§ **EXERCISE INSTRUCTIONS**: Repeat the listing word for word. No pictures belong in the copy.

>> start

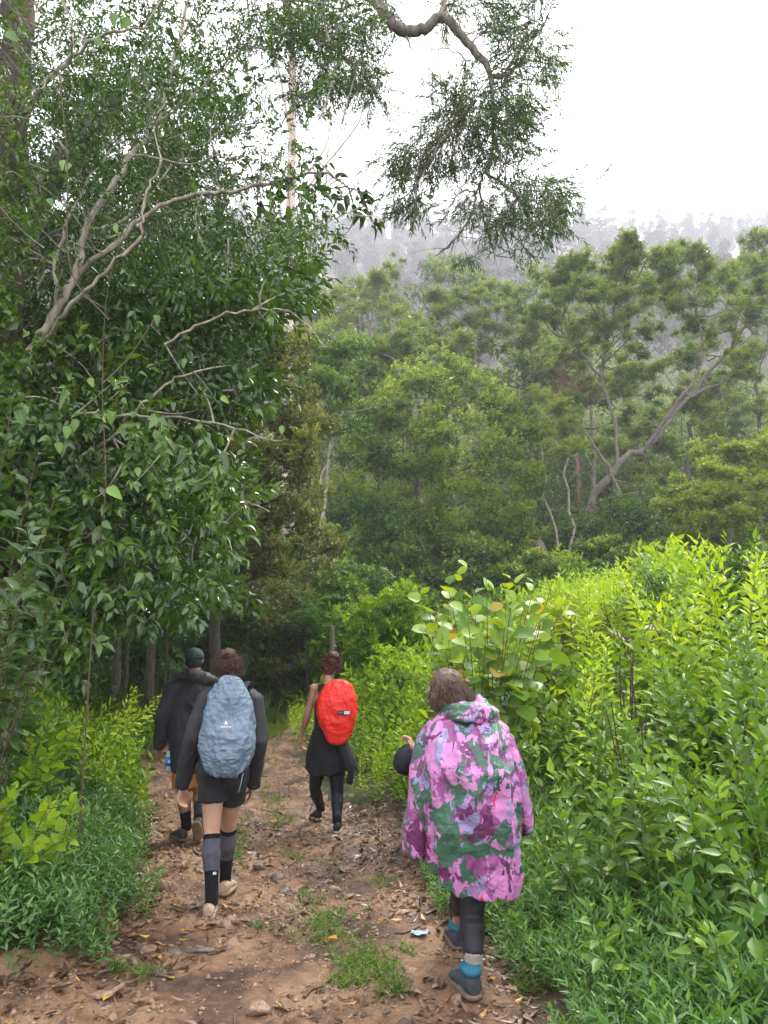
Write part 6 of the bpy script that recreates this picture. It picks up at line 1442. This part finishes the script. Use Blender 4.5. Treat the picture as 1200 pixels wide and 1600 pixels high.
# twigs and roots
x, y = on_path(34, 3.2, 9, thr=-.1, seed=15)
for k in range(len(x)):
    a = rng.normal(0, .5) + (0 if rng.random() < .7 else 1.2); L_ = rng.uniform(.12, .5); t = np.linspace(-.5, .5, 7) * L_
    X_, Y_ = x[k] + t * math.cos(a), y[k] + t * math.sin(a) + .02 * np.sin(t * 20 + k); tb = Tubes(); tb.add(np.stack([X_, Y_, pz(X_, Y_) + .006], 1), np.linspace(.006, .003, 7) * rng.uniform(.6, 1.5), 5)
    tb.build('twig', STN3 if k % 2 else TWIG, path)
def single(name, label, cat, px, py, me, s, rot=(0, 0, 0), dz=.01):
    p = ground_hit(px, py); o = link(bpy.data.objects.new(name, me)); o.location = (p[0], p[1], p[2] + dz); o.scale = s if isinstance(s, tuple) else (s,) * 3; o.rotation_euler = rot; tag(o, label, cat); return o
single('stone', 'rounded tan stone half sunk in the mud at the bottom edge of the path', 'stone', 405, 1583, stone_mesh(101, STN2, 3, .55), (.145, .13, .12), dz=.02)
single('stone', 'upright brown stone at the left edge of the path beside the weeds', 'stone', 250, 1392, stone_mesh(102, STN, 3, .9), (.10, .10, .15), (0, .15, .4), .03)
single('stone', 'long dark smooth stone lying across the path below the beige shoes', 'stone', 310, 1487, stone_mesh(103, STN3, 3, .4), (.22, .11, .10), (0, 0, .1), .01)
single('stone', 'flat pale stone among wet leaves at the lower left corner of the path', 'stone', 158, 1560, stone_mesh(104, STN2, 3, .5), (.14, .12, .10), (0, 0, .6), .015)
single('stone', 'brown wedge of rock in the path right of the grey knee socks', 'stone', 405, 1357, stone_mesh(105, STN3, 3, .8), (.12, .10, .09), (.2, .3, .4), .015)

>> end

§ **IN RESPONSE**:
Write part 6 of the bpy script that recreates this picture. It picks up at line 1442. This part finishes the script. Use Blender 4.5. Treat the picture as 1200 pixels wide and 1600 pixels high.
# twigs and roots
x, y = on_path(34, 3.2, 9, thr=-.1, seed=15)
for k in range(len(x)):
    a = rng.normal(0, .5) + (0 if rng.random() < .7 else 1.2); L_ = rng.uniform(.12, .5); t = np.linspace(-.5, .5, 7) * L_
    X_, Y_ = x[k] + t * math.cos(a), y[k] + t * math.sin(a) + .02 * np.sin(t * 20 + k); tb = Tubes(); tb.add(np.stack([X_, Y_, pz(X_, Y_) + .006], 1), np.linspace(.006, .003, 7) * rng.uniform(.6, 1.5), 5)
    tb.build('twig', STN3 if k % 2 else TWIG, path)
def single(name, label, cat, px, py, me, s, rot=(0, 0, 0), dz=.01):
    p = ground_hit(px, py); o = link(bpy.data.objects.new(name, me)); o.location = (p[0], p[1], p[2] + dz); o.scale = s if isinstance(s, tuple) else (s,) * 3; o.rotation_euler = rot; tag(o, label, cat); return o
single('stone', 'rounded tan stone half sunk in the mud at the bottom edge of the path', 'stone', 405, 1583, stone_mesh(101, STN2, 3, .55), (.145, .13, .12), dz=.02)
single('stone', 'upright brown stone at the left edge of the path beside the weeds', 'stone', 250, 1392, stone_mesh(102, STN, 3, .9), (.10, .10, .15), (0, .15, .4), .03)
single('stone', 'long dark smooth stone lying across the path below the beige shoes', 'stone', 310, 1487, stone_mesh(103, STN3, 3, .4), (.22, .11, .10), (0, 0, .1), .01)
single('stone', 'flat pale stone among wet leaves at the lower left corner of the path', 'stone', 158, 1560, stone_mesh(104, STN2, 3, .5), (.14, .12, .10), (0, 0, .6), .015)
single('stone', 'brown wedge of rock in the path right of the grey knee socks', 'stone', 405, 1357, stone_mesh(105, STN3, 3, .8), (.12, .10, .09), (.2, .3, .4), .015)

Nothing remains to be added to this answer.